We told her some of the things that we appreciated about the place as our potential new home, why we were moving, and what we missed in this place when we compared it to our ideal... Then she showed us how we DID have a garden, we DID have neighbors who all knew and celebrated one another (she just likes to keep to herself more than that group, "but you'll just Love them!"). We were ecstatic. Almost all of our desires were confirmed! Well, except the "jacuzzi on a balcony just outside our bedroom" one, which was a bit outrageous anyway (some neighbors got a jacuzzi a few months later).
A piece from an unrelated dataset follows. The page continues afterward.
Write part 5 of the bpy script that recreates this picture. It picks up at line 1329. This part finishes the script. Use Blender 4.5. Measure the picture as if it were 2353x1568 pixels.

We found our ideal home, and (for me) realizing that it was already perfect was very important BEFORE signing the lease. We met our new neighbors on purpose!

Friday, March 20, 2009

A 'Hood for Good 1

When my partner and I were looking for a place to live together, we physically got into the neighborhoods and felt the vibe there (I wish we'd biked or walked instead of the driving experience.) Equipped with our list of things that our ideal place had, we dealt with awareness of our optimism as well as our ability to welcome upgrades into our life. We used our intuitions to select places (and landlords' voice mails) that felt like "all green lights" and interviewed for an understated place that was surprisingly Out Of This World. The things that made it affordable were things that we could do something about (clean the carpet ourselves, replace the electrical outlets, get some curtains, accept the color scheme) and our structural and feng-shui desires were fundamentally met.

We knew we were lucky, because we knew what to focus on, and what wouldn't phase us. We knew the hard as well as the soft goals we shared, and what was basic and what was frills. We were becoming neighbors ...on purpose.